By Tony Farina
As one veteran developer said to me, “economic development doesn’t fail in the boardroom—it fails in the permit office.”
And that’s the case right now in struggling Niagara Falls, New York, where development is stalled because permits and inspections cannot be executed at exactly the time the city claims it is ready for growth.
Worse yet, $10 million in Main Street state funding could be at risk if permits and inspections cannot be executed and that means a slow down to other projects as well.
So what gives?
Let’s give it a shot here. An architect submits plans, a contractor lines up crews, a developer secures financing, and then nothing happens. Not because the project is flawed, not because zoning is unclear, but because there is no one available to inspect the work. It is an operational failure to be sure.
Across the city, permits sit, projects stall, and inspections cannot be scheduled. With only an acting code enforcement presence and limited staffing, even routine approvals are turning into drawn out delays. You can’t build what you can’t get inspected. That reality is now shaping whether projects move forward at all. When inspections are delayed, timelines collapse, costs rise, and confidence disappears. Smaller developers walk first. Then larger projects follow.
And as we note here, the consequences are about to become public. Through projects like the Downtown Redevelopment Initiative and NY Forward, millions of dollars—including roughly $10 million targeted toward Main Street—are expected to flow into Niagara Falls.
But that money cannot move if the permits cannot move. If inspections cannot be performed, projects cannot begin. The very funding meant to revive Main Street will stall before it ever leaves the starting line.
This is how cities miss their moment—not because the funding wasn’t there, but because execution wasn’t there when it mattered most.
There is another reality City Hall must confront: the labor market. If Niagara Falls wants inspectors, code enforcement officers, and municipal workers, it must compete for them.
So what are we saying? We are saying the city must compete with private-sector wages—even at the entry level. When jobs at McDonald’s and similar employers offer comparable hourly pay without the same responsibility or liability, the city loses the recruiting battle even before it begins.
Let’s put it this way. If you can make similar money with less pressure, why take a city job? This is not a work failure. It is a compensation reality. If the city does not adjust—and we hope someone is reading this—it will continue to operate understaffed—and most importantly, underperforming.
At the same time, the visible condition of Niagara Falls cannot be ignored.
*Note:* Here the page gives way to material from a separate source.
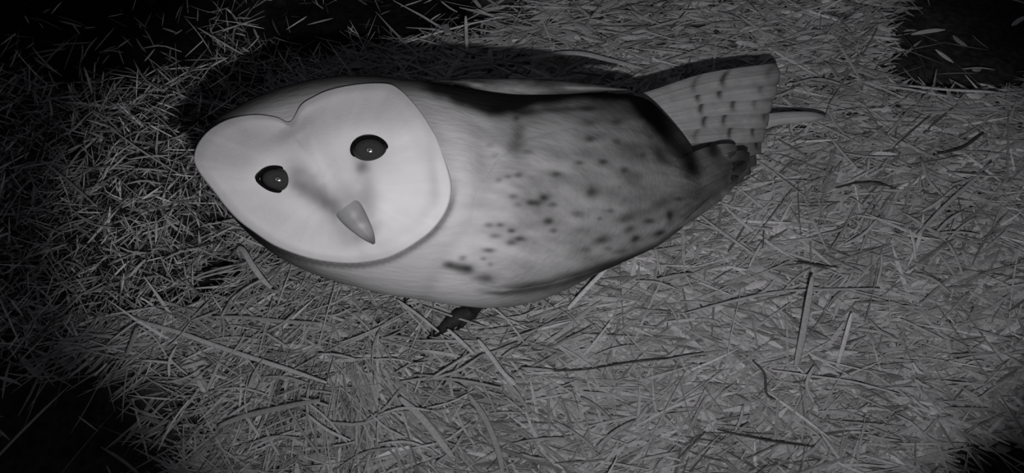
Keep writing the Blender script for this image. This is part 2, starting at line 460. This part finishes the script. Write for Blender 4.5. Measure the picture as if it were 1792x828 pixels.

Cleanliness and maintenance are not cosmetic. They are signals of whether a city is functioning.
When permits stall, cleanup stalls. When cleanups stall, blight spreads. And when blight spreads, confidence erodes—for residents, investors, and visitors alike. Let’s put it this way. The system designed to clean up the city is preventing the cleanup from happening.
This is not a lack of funding. These are known, visible vacancies that the city has in its budget but is not spending in mission critical roles—positions that directly determine whether construction can move forward and whether the city can maintain itself. And most importantly, the positions can be filled if the city chooses to compete for the people needed to do the work, even if it means eliminating a position or two to increase the base pay to be competitive.
We are talking about competitive wages. That means recognizing that permitting and inspections are not back-off tasks—they are economic infrastructure.
Niagara Falls cannot present itself as open for business while the very positions needed remain unfilled.
The solution is straightforward, Mr. Mayor and council members. You must fill the positions, raise pay where necessary, establish predictable timelines, and restore confidence in the process. This is not an abstract failure. It is a leadership position, and leadership is needed. Every day these roles remain unfilled is a choice to delay projects, tolerate blight, and push investment elsewhere. And that means jobs lost.
If the city is truly committed about serious growth, this is the test. It is now time for execution, not press releases.
Mr. Mayor, the question is no longer what you want to build—it’s whether your administration is capable of building anything at all.
We believe the mayor wants to move forward, but the time for action to make the field competitive is certainly and truly at hand.
We hope city leadership takes action.